Nous revendiquons fièrement la place de premier industriel ferroviaire en Afrique avec près de 4 000 collaborateurs
En Algérie, les contrats se sont accompagnés de la création de Cital, une coentreprise dont Alstom détient 49 % qui assure depuis 2015 l’assemblage des tramways avec environ 250 personnes. Troisième pôle, le plus important : l’Afrique du Sud. Alstom y a constitué un écosystème de cinq joint-ventures et filiales d’environ 2 000 salariés. Ce pôle est né après qu’Alstom a remporté, en 2014, un appel d’offres de Prasa pour 600 trains périurbains X’Trapolis, le plus gros contrat de l’histoire du groupe avec 4 milliards d’euros. Ce qui a entraîné notamment la constitution de la JV Gibela (Alstom 70 %, Ubumbano Rail 30 %) et la construction d’une usine de 6 ha près de Johannesburg.
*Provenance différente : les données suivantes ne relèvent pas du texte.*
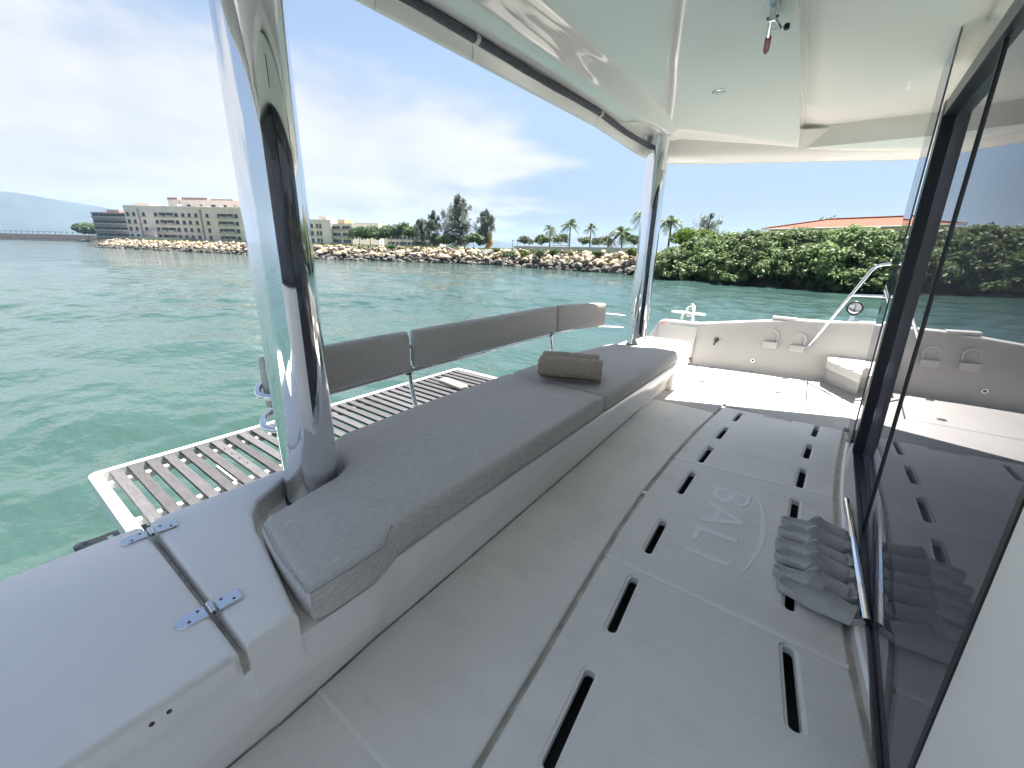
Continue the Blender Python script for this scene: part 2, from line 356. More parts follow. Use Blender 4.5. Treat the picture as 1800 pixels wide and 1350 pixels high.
def cpanel(xa, xb):
    fa = xa if callable(xa) else (lambda y: xa); fb = xb if callable(xb) else (lambda y: xb)
    lo_ = lambda x: gr(x) + GW; hi_ = lambda x: gl(x) - GW
    a0, a1 = fa(lo_(fa(-0.2))), fa(hi_(fa(0.5))); b0, b1 = fb(lo_(fb(-0.2))), fb(hi_(fb(0.5)))
    pts = [(x, lo_(x)) for x in lin(a0 + 0.02, b0 - 0.02, 14)] + [(b0 - 0.004, lo_(b0) + 0.012)] + [(b1 - 0.004, hi_(b1) - 0.012)]
    pts += [(x, hi_(x)) for x in lin(b1 - 0.02, a1 + 0.02, 14)] + [(a1 + 0.004, hi_(a1) - 0.012), (a0 + 0.004, lo_(a0) + 0.012)]
    hs_ = [s for s in slots if inside((sum(p[0] for p in s) / len(s), sum(p[1] for p in s) / len(s)), pts)]
    return slab(pts, -0.032, 0.0, 0.007, hs_)
for a, b in ((-2.2, xb3), (xb3, xb4), (xb4, xb5)):
    cpanel(a, b).build('deck_panel', nonskid, deck)
aft_x = [-2.2, 0.385, 1.395, 2.53, 3.46]
for a, b in zip(aft_x, aft_x[1:]):
    slab(strip(lambda x: gl(x) + GW, lambda x: yk(x) + 0.03, a + 0.002, b - 0.002), -0.11, 0.0, 0.006).build('deck_panel', nonskid, deck)
# port side deck with a cut-out for the locker hatch
hatch_poly = ccw([(4.96, 1.05), (4.155, 0.955), (4.285, 0.0), (5.075, 0.03)])
pd = [(3.465, gl(3.465) + GW), (3.76, 0.55), (3.765, 0.525), (3.71, gl(3.7) - GW), (3.705, 0.2), (3.715, gr(3.7) + GW), (3.80, -0.27), (3.80, -0.34), (3.35, -0.36), (3.35, -3.0), (5.6, -3.0), (5.42, -0.6), (5.28, -0.1), (5.15, 0.49), (5.0, 1.3), (4.95, 1.75), (4.1, 1.75), (4.1, yk(4.1) + 0.05), (3.465, yk(3.465) + 0.05)]
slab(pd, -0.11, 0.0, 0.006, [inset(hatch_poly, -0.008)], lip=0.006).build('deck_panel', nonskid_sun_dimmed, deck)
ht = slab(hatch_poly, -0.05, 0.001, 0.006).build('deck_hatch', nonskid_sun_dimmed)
tag(ht, 'white square-cornered locker hatch flush in the sunlit port deck', 'hatch')
for (x, y) in ((4.291, 0.849), (4.40, 0.215), (4.90, 0.902), (4.985, 0.217)):
    mb = MB(); mb.lathe([(0.030, 0.0), (0.030, 0.004), (0.024, 0.006), (0.0, 0.006)], 20, (x, y, 0.001)); mb.build('flush_latch', steel2, ht, 40)
    MB().box(x - 0.004, x + 0.004, y - 0.016, y + 0.016, 0.0072, 0.0085).build('latch_bar', steel_dk, ht)
def bead(p0, p1, w=0.012, h=0.0022):
    p0, p1 = Vector((*p0, 0)), Vector((*p1, 0)); d = (p1 - p0).normalized(); n_ = Vector((-d.y, d.x, 0)); mb = MB()
    vs = []
    for p_ in (p0, p1):
        for a, z in ((-1, -0.006), (-0.85, h * 0.6), (-0.5, h), (0.5, h), (0.85, h * 0.6), (1, -0.006)): vs.append(p_ + n_ * (a * w) + Vector((0, 0, z)))
    mb.add(vs, [(j, j + 1, 7 + j, 6 + j) for j in range(5)]).build('seam_bead', gel, deck, 60)
for xx in aft_x[1:]: bead((xx, gl(xx) + GW + 0.004), (xx, yk(xx) - 0.004), 0.009)
for f_ in (xb3, xb4): bead((f_(0.54), gl(f_(0.54)) - GW - 0.004), (f_(-0.2), gr(f_(-0.2)) + GW + 0.004), 0.012)
# the two dirt-lined gutters and the dark space below the slots
for f, xa, xb_ in ((gl, -2.2, 3.74), (gr, -2.2, 3.75)):
    xs = lin(xa, xb_, 60); mb = MB(); mb.add([(x, f(x) - 0.02, -0.02) for x in xs] + [(x, f(x) + 0.02, -0.02) for x in xs], [(i, i + 1, 61 + i, 60 + i) for i in range(59)]); mb.build('gutter', grout, deck)
MB().box(-2.3, 5.3, -0.95, 1.3, -0.16, -0.125).build('underfloor', void_m, deck)
MB().box(3.655, 3.695, 0.05, 0.24, 0.0006, 0.0016).build('vent_slit', grout, deck)
MB().box(1.975, 2.0, gl(1.99) - 0.013, gl(1.99) + 0.013, -0.018, -0.002).build('gutter_clip', gel, deck, bevel=0.003)

# raised BALI lettering on the middle panel (reads towards -x, letter tops towards -y)
logo = empty('deck_lettering', (0, 0, 0)); tag(logo, 'raised pale BALI lettering with a long crescent swoosh on the middle deck panel', 'lettering')
def plate(name, outer, holes=(), h=0.0018):
    outer = ccw(outer); holes = [ccw(q) for q in holes]; mb = MB(); t = inset(outer, 0.0018); ht_ = [inset(q, -0.0018) for q in holes]
    rv, fs = cdt(t, ht_); mb.add([(v.x, v.y, h) for v in rv], fs)
    for a, b in [(outer, t)] + list(zip(holes, ht_)):
        n = len(a); mb.add([(p[0], p[1], 0.0003) for p in a] + [(p[0], p[1], h) for p in b], [(i, (i + 1) % n, n + (i + 1) % n, n + i) for i in range(n)])
    return mb.build(name, logo_m, logo)
def LT(x0, w, hgt=0.172, sk=0.010):
    return lambda u, v: (x0 - u * w + sk * 0, 0.296 - v * hgt - 0.012 * (2.29 - (x0 - u * w)) / 0.6)
def arc(cx, cy, rx, ry, a0, a1, n=9): return [(cx + rx * math.cos(R(a0 + (a1 - a0) * i / (n - 1))), cy + ry * math.sin(R(a0 + (a1 - a0) * i / (n - 1)))) for i in range(n)]
B = LT(2.292, 0.155)
plate('letter', [B(*p) for p in [(0, 0)] + arc(0.55, 0.28, 0.45, 0.28, -90, 78) + arc(0.5, 0.77, 0.40, 0.23, -72, 90) + [(0, 1)]],
      [[B(*p) for p in [(0.24, 0.13)] + arc(0.52, 0.285, 0.22, 0.155, -90, 90) + [(0.24, 0.44)]], [B(*p) for p in [(0.24, 0.59)] + arc(0.48, 0.735, 0.20, 0.135, -90, 90) + [(0.24, 0.87)]]])
A = LT(2.112, 0.210)
plate('letter', [A(*p) for p in [(0, 0), (0.17, 0), (0.28, 0.27), (0.68, 0.27), (0.79, 0), (1, 0), (0.57, 1), (0.43, 1)]], [[A(*p) for p in [(0.34, 0.40), (0.62, 0.40), (0.485, 0.78)]]])
L_ = LT(1.868, 0.125)
plate('letter', [L_(*p) for p in [(0, 0), (1, 0), (0.93, 0.16), (0.30, 0.16), (0.30, 1), (0, 1)]])
I_ = LT(1.700, 0.058)
plate('letter', [I_(*p) for p in [(0.3, 0), (0.92, 0), (0.92, 0.93), (1.15, 1.0), (0.0, 1.0), (0.0, 0.93), (0.3, 0.93)]])
sw_o = smooth_path([(2.345, 0.103, 0), (2.17, 0.050, 0), (2.065, 0.030, 0), (1.92, 0.020, 0), (1.778, 0.032, 0), (1.610, 0.068, 0)], 5)
sw_i = smooth_path([(2.335, 0.106, 0), (2.17, 0.066, 0), (2.065, 0.052, 0), (1.92, 0.044, 0), (1.778, 0.050, 0), (1.618, 0.069, 0)], 5)
plate('swoosh', [(p.x, p.y) for p in sw_o] + [(p.x, p.y) for p in reversed(sw_i)])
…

Le contrat Prasa prévoit une part très importante de contenu local qui conduit le groupe à s’intégrer industriellement et à développer un réseau de fournisseurs. « C’est un travail de longue haleine. Nous approchons l’objectif fixé de 70 % [de part locale] par des partenariats ou des investissements », indique Bernard Peille, directeur pour l’Afrique australe. En ce sens, en septembre, Alstom a acquis l’usine TMH Africa (105 salariés), qui fabrique des caisses de train.
Concurrence
En Afrique du Sud, le rachat de Bombardier a élargi ce pôle. Le groupe canadien y avait vendu le train régional Gautrain, accompagné du site de maintenance Bombela. Bombardier avait aussi remporté en 2015 un important marché de 240 locomotives électriques de fret Traxx auprès de Transnet, qui les assemble à partir notamment de composants produits dans une usine près de Johannesburg. Autant d’actifs qui ont renforcé l’assise manufacturière locale du numéro deux mondial du ferroviaire dirigé par Henri Poupart-Lafarge.
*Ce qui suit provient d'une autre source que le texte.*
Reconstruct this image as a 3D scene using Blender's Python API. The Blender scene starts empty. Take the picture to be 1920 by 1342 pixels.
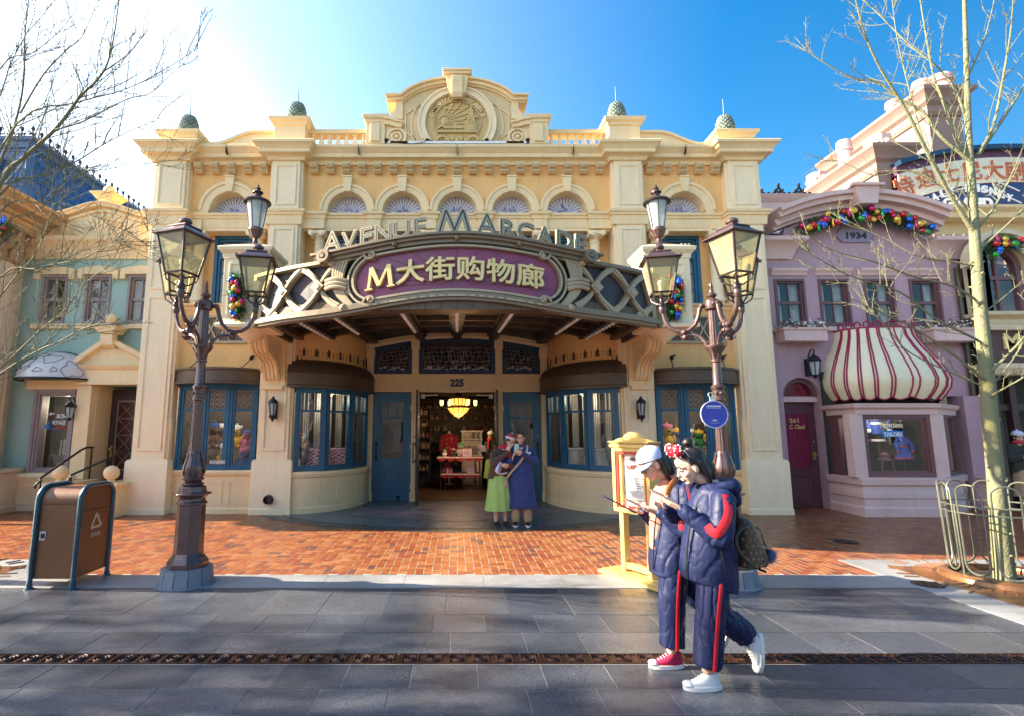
import bpy, bmesh, math, random
from mathutils import Vector, Matrix, noise
R = math.radians
PI = math.pi
SC = bpy.context.scene
COL = SC.collection
# --- camera, sky, sun, exposure
FPX, CX, CY, HC = 980.0, 857.0, 671.0, 1.68
PITCH = math.atan(137 / 980)
CP, SP = math.cos(PITCH), math.sin(PITCH)
cam = bpy.data.cameras.new('camera'); camo = bpy.data.objects.new('camera', cam); COL.objects.link(camo)
camo.location = (0, 0, HC); camo.rotation_euler = (R(90) + PITCH, 0, 0)
cam.sensor_width = 36; cam.lens = FPX / 1920 * 36; cam.shift_x = (960 - CX) / 1920
cam.clip_end = 2000; cam.clip_start = 0.05
SC.camera = camo
SUN_EL, SUN_AZ = R(27), R(3.2)
world = bpy.data.worlds.new('World'); SC.world = world; world.use_nodes = True
wn = world.node_tree; wn.nodes.clear()
def wnode(t, **k):
 n = wn.nodes.new(t)
 for a, b in k.items(): setattr(n, a, b)
 return n
w_out = wnode('ShaderNodeOutputWorld'); w_bg = wnode('ShaderNodeBackground')
w_sky = wnode('ShaderNodeTexSky', sky_type='NISHITA', sun_disc=False, sun_elevation=SUN_EL, sun_rotation=R(-90) + SUN_AZ, air_density=1.25, dust_density=0.8, ozone_density=2.0)
w_hs = wnode('ShaderNodeHueSaturation'); w_hs.inputs['Saturation'].default_value = 1.42; w_hs.inputs['Hue'].default_value = 0.5
w_tc = wnode('ShaderNodeTexCoord'); w_mp = wnode('ShaderNodeMapping'); w_mp.inputs['Scale'].default_value = (1.0, 1.0, 2.4)
w_no = wnode('ShaderNodeTexNoise'); w_no.inputs['Scale'].default_value = 1.7; w_no.inputs['Detail'].default_value = 6; w_no.inputs['Roughness'].default_value = 0.4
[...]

« La place de premier industriel ferroviaire en Afrique avec près de 4 000 collaborateurs, nous la revendiquons fièrement. La marque de fabrique réside dans notre approche du continent. Notre vision n’est pas seulement commerciale. Il s’agit d’apporter notre contribution à la création d’écosystèmes industriels», pointe Mama Sougoufara. Une conception bien dans l’air du temps. S’il n’est pas question de créer une usine de trains ou de métros dans chaque pays, les États africains exigent de plus en plus une intégration locale.
L’extension du TGV marocain dans une compétition qui s’annonce féroce, notamment face aux constructeurs chinois, comprendra dans l’appel d’offres de l ‘ONCF une part significative de contenu local. Ce qui est déjà le cas pour le contrat signé entre l’Égypte et le coréen Hyundai Rotem pour les lignes 2 et 3 du métro du Caire. Si Alstom a un train d’avance dans l’industrie en Afrique, il ne lui faudra pas rater le prochain aiguillage.